石川久美子氏(外為どっとコム総合研究所 研究員・シニアFXアナリスト)

 東京市場が急激な円高に見舞われている。特に、日本が休場だった11日は一時、110円90銭台までドル安・円高が進行。先月29日の日銀によるマイナス金利導入で一時121円60銭台をつけた為替相場は、わずか2週間足らずで10円強の“急騰”を演じている。この背景にある要因とは何か。外為どっとコム総合研究所のシニアFXアナリスト、石川久美子氏に聞いた。

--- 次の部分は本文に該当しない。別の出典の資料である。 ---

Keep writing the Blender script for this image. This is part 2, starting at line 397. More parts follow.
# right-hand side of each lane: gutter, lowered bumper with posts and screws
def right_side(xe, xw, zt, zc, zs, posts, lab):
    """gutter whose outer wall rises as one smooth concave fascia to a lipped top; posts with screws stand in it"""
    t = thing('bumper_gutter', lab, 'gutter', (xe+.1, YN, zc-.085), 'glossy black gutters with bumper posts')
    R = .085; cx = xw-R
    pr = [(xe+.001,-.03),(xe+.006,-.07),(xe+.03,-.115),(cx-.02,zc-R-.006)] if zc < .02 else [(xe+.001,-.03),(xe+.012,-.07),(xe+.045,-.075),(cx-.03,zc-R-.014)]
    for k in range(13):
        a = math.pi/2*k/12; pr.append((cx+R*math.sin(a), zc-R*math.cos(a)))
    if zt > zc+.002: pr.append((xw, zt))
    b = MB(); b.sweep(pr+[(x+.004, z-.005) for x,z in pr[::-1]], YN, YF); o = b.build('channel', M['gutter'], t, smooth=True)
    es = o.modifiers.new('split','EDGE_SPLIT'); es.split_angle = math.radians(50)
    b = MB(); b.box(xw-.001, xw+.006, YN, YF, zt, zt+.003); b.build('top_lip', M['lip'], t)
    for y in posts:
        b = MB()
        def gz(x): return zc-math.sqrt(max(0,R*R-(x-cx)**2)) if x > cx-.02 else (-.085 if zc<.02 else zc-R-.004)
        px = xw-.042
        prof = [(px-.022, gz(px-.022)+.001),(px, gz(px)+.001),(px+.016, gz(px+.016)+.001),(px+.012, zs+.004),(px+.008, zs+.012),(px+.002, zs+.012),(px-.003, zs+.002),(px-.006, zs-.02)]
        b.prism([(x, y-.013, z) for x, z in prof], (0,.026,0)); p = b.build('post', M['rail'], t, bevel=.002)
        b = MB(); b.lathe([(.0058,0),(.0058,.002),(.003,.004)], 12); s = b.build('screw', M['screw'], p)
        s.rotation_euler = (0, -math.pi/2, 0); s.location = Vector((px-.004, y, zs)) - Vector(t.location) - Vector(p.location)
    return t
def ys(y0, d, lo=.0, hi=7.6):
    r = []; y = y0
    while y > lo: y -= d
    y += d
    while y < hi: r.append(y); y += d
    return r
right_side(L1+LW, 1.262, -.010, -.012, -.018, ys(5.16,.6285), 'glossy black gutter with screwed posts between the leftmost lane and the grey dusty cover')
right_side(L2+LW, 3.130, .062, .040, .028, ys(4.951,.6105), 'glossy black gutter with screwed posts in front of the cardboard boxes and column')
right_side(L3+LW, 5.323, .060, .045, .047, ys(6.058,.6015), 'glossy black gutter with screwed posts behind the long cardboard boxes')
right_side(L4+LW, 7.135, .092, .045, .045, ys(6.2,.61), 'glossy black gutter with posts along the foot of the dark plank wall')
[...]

●石川久美子氏(外為どっとコム総合研究所 研究員・シニアFXアナリスト)

Q1 急激な円高が進行した要因は?

 10日のイエレン米連邦準備制度理事会(FRB)議長の議会証言後、一気にドル安・円高が進んだ。しかし、同氏の発言内容がそれほどインパクトのある内容だったかというと、そうとも思えない。年初から急激なドル安・円高の背景にあるのは、世界的な株安・原油安、中国など複合要因が絡みあったものだろう。きっかけはドル売りだが、その後は円買いの勢いが強まってくる。リスクオフ姿勢の強まりとともに、ファンド勢などからの“せき髄反射的”な「株売り・円買い」が入り、11日は一気に一時111円割れまで円高が進んだ印象だ。

Q2 当面の注目材料は。ドル円の下値メドはどうみていますか?

 週明けに中国株式市場が再開し、上海株がどう動くか。もし上海株が崩れるようならリスクオフ相場が続く可能性もある。市場には政府・日銀の円売り介入への期待が強いようだが、昨年10月31日の日銀によるハロウィーン緩和時の下値水準(109円10銭前後)に比べ円安水準にあるいまの状況では、介入は難しいと思う。当面の下値メドは11日につけた110円90銭台だが、このラインを割り込むようなら次の下値メドは110円ちょうど、その次は109円、108円といった具合に1円ごとがポイントになりそうだ。

Q3 アベノミクス相場下の円安は終わった、との声も出ています。

 今回の円高は日本要因だけで進んでいるわけではない。6割程度は海外要因だと思う。米国景気もそこまで悪くはなく、3月の利上げが見送られても、その後の経済情勢次第で6月以降は利上げに踏み切る可能性はある。そうなれば、ドルが買われ、円は売られるだろう。海外を主因とした円高なのであり、現時点でアベノミクス相場下の円安トレンドが終わったと言い切るのはまだ早いと思う。

(聞き手・岡里英幸)

<プロフィール>(いしかわ・くみこ)
千葉大学法経学部総合政策学科卒業。商品市況研究所(商品先物専門紙「日刊デリバティブジャパン」他発行)の貴金属および外国為替相場担当の編集記者として、新聞や雑誌、ラジオ等で活躍する。2009年6月から現職。相場分析・レポート執筆の他、セミナー講師や、同社オンライン TVのキャスターやコメンテイターなども務める。